İdris Kardaş

İdris Kardaş

29 Ekim 2017, Pazar

Şirket-i Hayriye kaptanının oğlu

Bugünkü adı Türkiye Denizcilik İşletmeleri. Dönemin padişahı Abdulmecid tarafından kurulmuş olan Şirket-i Hayriye dünya savaşlarından, İstiklal savaşlarından ve sonunda Cumhuriyet'in ilanına kadar birçok şeye tanıklık etti. Güneysu'dan 13 yaşında Kasımpaşa'ya göç eden Ahmet Erdoğan da bu şirkette emekli olana kadar kıyı kaptanlığı yaptı. Oğullarından biri bugün Cumhurbaşkanı. Ülkenin kaderini değiştiren, nice çalkantılı sorunları ustalıkla aşan, darbeler, muhtıralara karşı Cumhuriyet tarihinde hiç görülmemiş bir şekilde direnen bir siyasetçi. Halkın sevgisiyle uzun yıllar boyunca Türkiye'yi yöneten bir lider. Ve bu liderin babası işte bu Şirket-i Hayriye'de bir kaptandı. Cumhuriyet dediğimiz şey işte tam olarak buydu. Babasının, dedesinin ne iş yaptığının, hangi sınıfa ait olduğunun, nereli olduğunun bir öneminin olmadığı bir rejim.

Hasan Cemal ise malumunuz Cemal Paşa'nın torunu. Sık sık Erdoğan'ı eleştiren yazılar yazar. Öyle ki bazı dönemler yazmadığı gün yoktur. Kendi cephesinden eleştirir. Bazen çok sert hale gelir yazılar ve doğal olarak hepimizin tepkisiyle de karşılaşır.

Geçtiğimiz yıl aklıma gelmişti bugüne yazmak kısmet oldu.

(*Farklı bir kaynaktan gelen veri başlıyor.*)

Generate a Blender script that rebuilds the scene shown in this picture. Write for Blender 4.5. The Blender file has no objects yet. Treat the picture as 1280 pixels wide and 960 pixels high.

Cumhuriyet nedir derseniz cevabım şu olur. "Cemal Paşa'nın torununun hemen her gün bir Şirket-i Hayriye Kaptanı'nın oğlu üzerine yazdığı rejime Cumhuriyet denir."

Meselenin tam özeti bence budur.

Gelelim Cumhuriyet'i kutsallaştırmadan gerçek anlamda işlemesi için yapacağımız çalışmalara. Burada hepimizin üzerine bir yük düşüyor. Siyasetçisi, gazetecisi, akademisyeni, iş adamı, kadını, erkeği, genci, yaşlısı hepimizin yapacakları şeyler var.

Bugün bölgemize bakalım. Her gün üzerinde konuştuğumuz Suriye'ye. Son zamanlarda her dakikasını takip ettiğimiz Irak'a. Diğer önemli medeniyetlere mesela İran'a, Afganistan'a, Mısır'a. Gördüğümüz şey çok açık ki yoksunluk, yoksulluk, iç çatışmalar, savaşlar, kırımlar. Tüm bunların tek bir nedeni yok. Ancak yönetim biçimleri ve bu yönetim biçimlerinin sonucu olarak ortaya çıkan liderlerin etkisini yadsıyamayız. Küresel güçlerin tarih boyunca sömürmek için ilk göz diktiği bu coğrafyada hiçbir şey kolay değil. Türkiye'nin üzerindeki yük işte bu yüzden ağır. Bölgemiz için yapabileceğimiz çok şey var. Uğraşıyoruz, mücadele ediyoruz. Hala bitmiş değil kendi mücadelemiz. Ancak tüm bu coğrafyanın kaderini kendi kaderimizden ayrı görmediğimiz için daha gidecek yolumuz var. Kendi halkının çıkarlarını ve bölge halklarının çıkarlarını her şeyden üstün tutarak siyaset yapma biçimini yaygınlaştırmak ve bir olduğumuz bilincini yaşatmak zorundayız. Şirket-i Hayriye'de kaptanlık yapan Ahmet Amca'nın oğlunun büyük bir iradeyle başlattığı ve küresel güçlerin hoşlanmadığı bu yolu hep birlikte yürümeliyiz.